UF News: UF's football complex receives highest green building certification

From:

"DeLongpre Johnston,Dedee" <[log in to unmask]>

Reply-To:

DeLongpre Johnston,Dedee

Date:

Wed, 20 May 2009 12:20:42 -0400

Content-Type:

text/plain

Parts/Attachments:

Parts/Attachments

text/plain (88 lines)

From the University of Florida
News Desk http://www.news.ufl.edu
[log in to unmask]
352-392-0186, fax 392-3358
101 Tigert Hall / Box 113075
Gainesville, FL  32611-3075

UF's football complex receives highest green building certification
 
May 20, 2009
Writer: Katie Privett
Sources: Bahar Armaghani, 352-273-4034, 352-275-6488 (cell),
[log in to unmask]
Carol Walker, 352-273-4000, [log in to unmask]
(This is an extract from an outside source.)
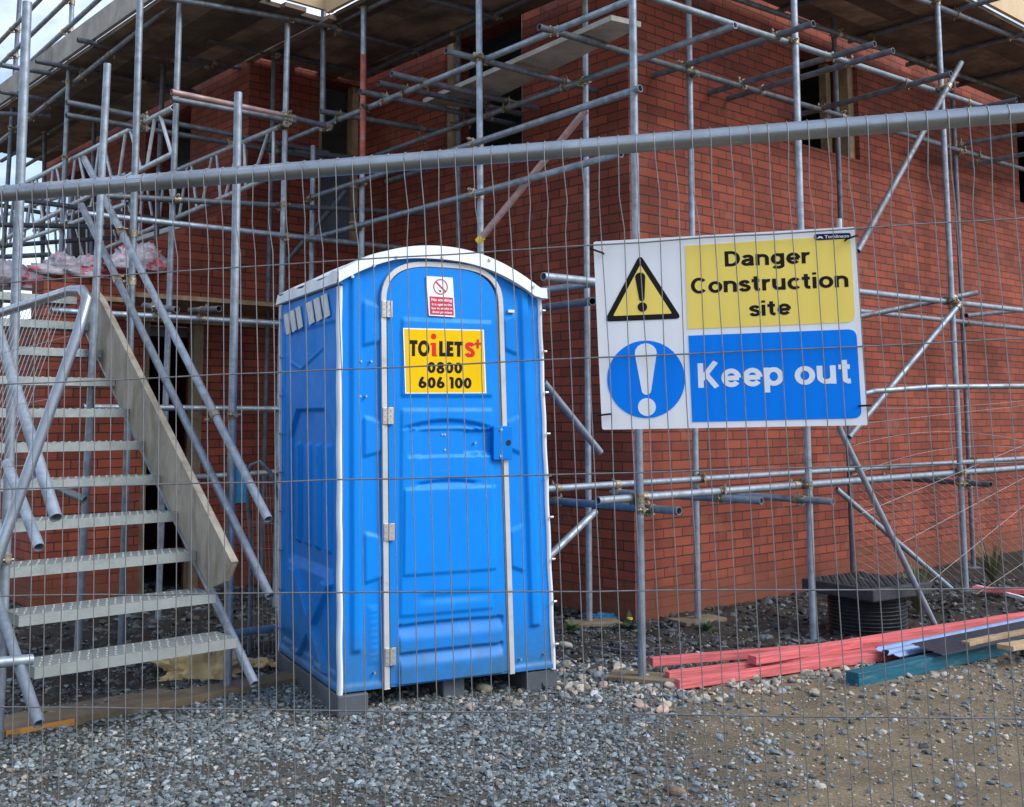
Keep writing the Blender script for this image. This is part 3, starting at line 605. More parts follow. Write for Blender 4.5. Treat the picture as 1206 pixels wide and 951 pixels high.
toe(sF, -2.72, 2.45, -2.72, 5.2, 5.01, .225, 'toe'); toe(sF, -2.72, 5.22, -2.72, 9, 5.01, .225, 'toe'); toe(sF, -2.6, 2.3, -1.28, 2.3, 5.1, .24, 'ply')
boards(sF, 'board', -2.6, -1.0, 2.95, 3.65, 2.53, 'a', 'timber')
def lattice(s, P0, P1, Q0, Q1, kind, v, n=12):
    a0, a1, b0, b1 = pt(*P0, kind, v), pt(*P1, kind, v), pt(*Q0, kind, v), pt(*Q1, kind, v)
    o = s.tube('lattice_beam', a0, a1, 'galv_new'); w = MB(); w.tube(b0 - s.base, b1 - s.base, TR, 12)
    for i in range(n):
        t0 = (i + .1) / n; t1 = (i + .5) / n; t2 = (i + .9) / n
        A = lambda t: a0 + (a1 - a0) * t - s.base; Bq = lambda t: b0 + (b1 - b0) * t - s.base
        w.tube(Bq(t0), A(t1 - .08 / n), .0155, 8, hollow=False); w.tube(A(t1 + .08 / n), Bq(t2), .0155, 8, hollow=False)
    w.build('lower_chord_and_lacing', M['galv_new'], o)
lattice(sF, (-30, 247), (204, 127), (-30, 300), (206, 180), 'a', -2.52, 9)
lattice(sF, (40, 272), (338, 146), (50, 325), (325, 206), 'a', -1.72, 12)
lattice(sF, (-20, 262), (150, 205), (-20, 300), (150, 240), 'a', -2.1, 9)
sF.std(110, 190, 108, 300, 'a', -1.75, 2.6, 5.0, 'galv_dark'); sF.std(52, 200, 50, 320, 'a', -2.0, 1.5, 5.0, 'galv_dark')
led(sF, (0, 318), (90, 322), 'b', 5.2, 'galv_dark'); led(sF, (0, 232), (215, 262), 'b', 4.6, 'galv_dark')
sF.tube('transom', pt(0, 290, 'b', 6.0), pt(135, 280, 'b', 6.0), 'galv_dark'); sF.tube('transom', pt(0, 303, 'b', 5.4), pt(60, 300, 'b', 5.4), 'galv_dark'); sF.tube('transom', pt(-10, 240, 'b', 7.), pt(110, 262, 'b', 7.), 'galv_dark')
sF.tube('transom', pt(0, 265, 'b', 5.0), pt(150, 268, 'b', 5.0), 'galv_dark')
# ---- stair tower
P0 = atz(279, 748, 5.6); sb0 = toab(P0); SA = float(sb0[0])
sT = Scaf('stair_tower', 'scaffold stair with metal treads and a plank side rising at the left edge', AB(SA, sb0[1], 0)); sT.root['category'] = 'stairs'; del sT.root['group']
sT.std(280, 146, 268, 800, 'a', -3.25, 0, 3.5); sT.std(165, 0, 143, 755, 'a', -3.28, 0, 5.6); sT.std(29, 81, 2, 770, 'a', -4.52, 0, 3.7)
sT.std(123.5, 137, 113, 345, 'a', -3.6, 0, 3.9)
for P, Q, v, m in (((99, 187), (316, 612), -3.36, 'galv'), ((96, 242), (318, 703), -3.38, 'galv')): led(sT, P, Q, 'a', v, m, 'hand_rail', e0=.0)
led(sT, (-30, 300), (66, 610), 'a', -4.72, 'galv', 'hand_rail'); led(sT, (8, 545), (46, 645), 'a', -4.6, 'galv', 'hand_rail')
led(sT, (105, 394), (300, 806), 'a', SA + .09, 'galv', 'stringer'); led(sT, (-40, 600), (46, 853), 'a', -4.62, 'galv', 'stringer')
sT.tube('brace', pt(35, 560, 'b', 1.2), pt(100, 589, 'b', .9), 'galv'); sT.tube('transom', pt(-20, 782, 'b', sb0[1] - .1), pt(38, 777, 'b', sb0[1] - .1), 'galv'); sT.tube('transom', pt(262, 748, 'b', .25), pt(324, 740, 'b', .45), 'galv')
for i in range(11):
    b = sb0[1] + .246 * i; z = sb0[2] - .02 + .197 * i; w = MB(); f = lambda x, y, q: AB(x, y, q) - sT.base; L0, L1 = SA - 1.0, SA
    w.box((L0, b, z), (L1, b + .23, z + .006), f); w.box((L0, b, z - .045), (L1, b + .004, z), f); w.box((L0, b + .226, z - .045), (L1, b + .23, z), f)
    w.box((L1 - .004, b + .004, z - .045), (L1, b + .226, z), f); w.box((L0, b + .004, z - .045), (L0 + .004, b + .226, z), f)
    for q in range(22):
        for c in range(4):   # raised grip dimples
            x = L0 + .03 + q * .044 + (.02 if c % 2 else 0); y = b + .03 + c * .055; cc = AB(x, y, z + .006) - sT.base; w.tube(cc, cc + np.array([0, 0, .004]), .009, 6, hollow=False, r2=.006)
    w.build('tread', M['tread'], sT.root)
w = MB(); q = [pt(x, y, 'a', SA + .004) for x, y in ((100, 352), (110, 343), (117, 352), (272, 662), (262, 686), (246, 693), (101, 392))]
w.poly([p - sT.base for p in q], .042, uR); w.build('side_plank', M['oldwood'], sT.root, bevel=.003)
for s in (sR, sL, sF, sT): print('couplers', s.couplers(), len(s.t))
# blue inspection tag hanging on the stair tower
w = MB(); p = pt(283, 570, 'a', -3.2); w.box((-.035, -.003, -.11), (.035, .003, .11)); w.box((-.025, -.006, -.06), (.025, -.0031, .0)); o = w.build('inspection_tag', M['tagblue'], None, loc=p, bevel=.004); tag(o, 'small blue inspection tag hanging from the stair tower standard', 'tag')
# white wrapped strip on the right standard above the sign
p = pt(988, 262, 'b', -.36); w = MB(); w.tube((0, 0, -.09), (0, 0, .03), TR + .004, 12, hollow=False); o = w.build('wrapped_label', M['white_tube'], None, loc=p); tag(o, 'white wrapped label around a tube just above the sign corner', 'label')
# ---- sole boards on the ground
w = MB(); f = lambda x, y, z: AB(x, y, z) - AB(-3.7, .2, 0)
w.box((-4.75, .06, -.01), (-2.7, .25, .036), f); o = w.build('sole_board', M['dirty_timber'], None, loc=AB(-3.7, .2, 0), bevel=.004); tag(o, 'long muddy timber sole board under the stair tower with an orange painted end', 'timber')
w = MB(); w.box((-4.48, .0545, .0), (-4.15, .0585, .034), f); w.build('painted_end', M['orange'], o)
w = MB(); f = lambda x, y, z: AB(x, y, z) - AB(-3.7, .6, 0)
w.box((-4.8, .3, -.03), (-3.5, .46, .012), f); o = w.build('sole_board', M['dirty_timber'], None, loc=AB(-3.7, .6, 0), bevel=.004); tag(o, 'shorter muddy sole board behind the long one at the foot of the stairs', 'timber')
for (a, b, nm, lb) in ((.37, -.3, 'sole_plate', 'small pale board under the inner standard right of the brick corner'), (-.3, .15, 'sole_plate', 'small pale board under the inner standard left of the brick corner'), (-1.3, -1.25, 'sole_plate', 'small dark board under the standard below the danger sign')):
    w = MB(); w.box((-.2, -.1, 0), (.2, .1, .03)); o = w.build(nm, M['dirty_timber'], None, loc=AB(a, b, 0.0), bevel=.004); o.rotation_euler = (0, 0, R(20 + 30 * a)); tag(o, lb, 'timber')

# ================================================================== MESH FENCE IN FRONT
def cam2w(v): q = RC @ np.array(v, float); return q / np.linalg.norm(q)
O = atz(603, 181, 2.47)
e2 = cam2w((220 - 603, 11363, -1283)); e1 = -cam2w((-7140, -282, -1283)); e1 -= e2 * e1.dot(e2); e1 /= np.linalg.norm(e1)
n_ = np.cross(e1, e2)     # towards the camera or away
if n_.dot(O - CAM) > 0: n_ = -n_
fen = empty('mesh_fence_panel', O - e2 * 1.95, label='galvanised wire mesh site fence panel right across the front of the photo', cat='fence')
fbase = np.array(fen.location)
def FP(u, v, d=0.): return O + e1 * u + e2 * v + n_ * d - fbase
Wl, Wr, Hh = -1.9, 1.6, 1.93
c = .1
out = [FP(Wl, -Hh), FP(Wl, -c)] + [FP(Wl + c - c * math.cos(t), -c + c * math.sin(t)) for t in (.5, 1.0)] + [FP(Wl + c, 0)]
out += [FP(Wl + c + (Wr - Wl - 2 * c) * t / 12, 0) for t in range(1, 13)] + [FP(Wr - c + c * math.sin(t), -c + c * math.cos(t)) for t in (.5, 1.0)] + [FP(Wr, -c), FP(Wr, -Hh)]
w = MB().path(out, .0205, 20); w.build('top_rail_and_posts', M['fence_galv'], fen)
w = MB().path([FP(Wl, -Hh + .04), FP(Wr, -Hh + .04)], .0205, 16); w.build('bottom_rail', M['fence_galv'], fen)
w = MB(); sp_ = .0408; nvw = int((Wr - Wl - .1) / sp_)
for i in range(nvw + 1):
    u = Wl + .06 + i * sp_ + random.uniform(-.0012, .0012); j1, j2, j3 = (random.uniform(-.006, .006) for _ in range(3))
    w.path([FP(u, -Hh + .02, .019), FP(u + j3 * .5, -1.5, .003), FP(u + j2 * .5, -.9, .003), FP(u - j1 * .4, -.5, .003), FP(u + j2, -.19, .004), FP(u + j1, -.12, .012), FP(u, -.035, .020), FP(u, .0, .0225), FP(u, .016, .016), FP(u, .0225, 0.)], .0012, 5)
for k in range(7):
    v = -.222 - .25 * k - (.004 if k > 3 else 0); w.path([FP(Wl + .02 + (Wr - Wl - .04) * t / 24, v + random.uniform(-.0015, .0015), 0) for t in range(25)], .0018, 5)
w.build('wire_mesh', M['wire'], fen)
for uu in (Wl, Wr):
    w = MB(); p = FP(uu, -Hh + .05); g0 = -fbase[2]; w.box((p[0] - .11, p[1] - .33, g0), (p[0] + .11, p[1] + .33, g0 + .13)); w.build('foot_block', M['concrete'], fen, bevel=.015)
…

GAINESVILLE, Fla. --- The recent addition to the University of Florida's
Ben Hill Griffin Stadium has just been ranked as one of the most
environmentally friendly buildings in the U.S.

The Heavener Football Complex has received platinum certification from
the Leadership in Energy and Environmental Design (LEED) Green Building
Rating System, the highest ranking available. It is the first building
in Florida and the first athletic facility in the nation to achieve
platinum status. There are only 130 platinum buildings in the US and 141
worldwide. 

LEED certification is based on site/location planning, energy use, water
management, materials used, indoor environmental quality and innovation
in the design process. The Heavener Complex earned the required 52 out
of 69 possible points to receive a platinum rating. 

The $28 million complex includes offices, conference rooms, an atrium
with trophies from the team's national championships, and
weight-training facilities.  The facility's energy-saving features
exceed state and national standards requirements by 35 percent and
include low-e glazing on glass, insulation and reflective materials,
which make the heating and air conditioning systems more efficient. It
also contains energy-efficient lighting and light sensors that allow
individual lighting preferences and turn off automatically when the room
is empty. The facility also has a system for analyzing future energy
use. Light-colored roofing and concrete pavement on the plaza keep
temperatures lower in and around the building.

The building reduced 40 percent of indoor water use with its low-flow
fixtures, dual-flush toilets and water-saving shower heads. One hundred
percent of its irrigation is reclaimed water, and native plants combined
with nonevaporating sprinklers allow the landscaping to use 50 percent
less water. The green roof of the weight room near Gate 18 conserves
energy and insulates as well by containing storm water for its plant
life, rather than directing it to the sewer system. 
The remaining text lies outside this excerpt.